The second bit is related, which is that it was really tough to arrange
them on the spot and not run into two problems: a) There were clear winners
and losers of sessions - some that were jam-packed and others which didn't
get enough attendance to really be viable.  That's a shame because b) the
'losers' weren't so much sessions that no one was interested in as much as
they were up against the real 'winners' and people had to make a really
hard choice.  Personally, I missed at least 2 that I really wanted to
participate in quite a bit because they were up against others I was also
interested in and thought I might benefit from more/be able to contribute
something to.  Gauging this sort of thing in the moment seems excessively
hard - what is a more optimal layout of schedule topics so that you
guarantee a good distribution?  If there were a collection of topics online
(as suggested above) in the days leading up to the event, it makes sense
that you could also gauge interest, narrow them down and generate a few
variant schedules.  Then on summit day, you could simply ask people to vote
on possible schedules.

My final comment is just that it seemed there were two kinds of "interest"

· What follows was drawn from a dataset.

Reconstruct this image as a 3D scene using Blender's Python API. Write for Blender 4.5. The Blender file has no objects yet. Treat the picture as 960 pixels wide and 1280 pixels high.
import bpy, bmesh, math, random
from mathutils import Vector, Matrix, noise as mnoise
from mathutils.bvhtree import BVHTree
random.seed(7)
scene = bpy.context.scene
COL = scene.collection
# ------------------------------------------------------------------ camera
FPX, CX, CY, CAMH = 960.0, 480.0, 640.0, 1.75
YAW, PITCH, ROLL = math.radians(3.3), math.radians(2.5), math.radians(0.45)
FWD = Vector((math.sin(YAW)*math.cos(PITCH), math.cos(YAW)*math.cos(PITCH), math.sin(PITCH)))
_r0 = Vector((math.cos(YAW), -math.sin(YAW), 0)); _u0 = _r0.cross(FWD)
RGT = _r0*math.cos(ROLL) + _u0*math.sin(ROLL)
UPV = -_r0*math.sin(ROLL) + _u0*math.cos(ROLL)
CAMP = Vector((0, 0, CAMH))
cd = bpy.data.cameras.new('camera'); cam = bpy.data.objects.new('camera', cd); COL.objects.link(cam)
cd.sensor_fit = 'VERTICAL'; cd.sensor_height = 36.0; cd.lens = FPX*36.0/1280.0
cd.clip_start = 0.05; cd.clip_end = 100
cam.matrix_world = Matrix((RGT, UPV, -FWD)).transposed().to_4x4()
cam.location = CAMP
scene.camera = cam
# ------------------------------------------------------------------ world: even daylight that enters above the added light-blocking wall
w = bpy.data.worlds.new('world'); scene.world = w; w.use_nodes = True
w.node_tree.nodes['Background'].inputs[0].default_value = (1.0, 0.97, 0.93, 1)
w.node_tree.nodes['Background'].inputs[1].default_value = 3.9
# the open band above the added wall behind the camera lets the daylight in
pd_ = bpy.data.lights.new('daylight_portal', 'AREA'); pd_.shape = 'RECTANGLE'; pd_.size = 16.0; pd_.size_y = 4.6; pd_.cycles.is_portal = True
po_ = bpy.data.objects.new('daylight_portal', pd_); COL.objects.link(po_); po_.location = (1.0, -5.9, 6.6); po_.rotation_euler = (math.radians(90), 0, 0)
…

those where someone had specific things to talk about and those where
someone just wanted to hear more about something.  It wasn't really clear
which was which or who was going to present or whether people actually had
questions/comments/ideas, etc.  As a result - I saw two entirely different
kinds of sessions.  The first where there was a scramble of "who can talk
about this" and then not really a lot of actual discussion.  Sometimes we
didn't have someone to present and getting started was slow - and then once
presented it was just sort of a lot of awkward "ok... now what".  The
second where there was a clear thing to be discussed, but people really
disagreed on what it was.  In those a lot of contentious discussion drawing
things off-topic and that ate too much time and prevented a lot of the
stuff most of us really wanted to discuss.  It seemed to me that providing
or electing a facilitator (not necessarily the same as the presenter or
whatever we called them) to help run the discussion and keep it on track up
front might have been helpful.  In the former kind of scenario, they could
have asked leading questions and encouraged participation (from developers
too, who, as I mentioned sometimes seemed to have a hard time speaking up)
when it slowed down.  In the later they could have tried to remain
impartial and help keep it on track.

Perhaps that is too much structure, I'm not sure - it still feels pretty
good to me - but take it for what it is worth: Just one developer's opinion.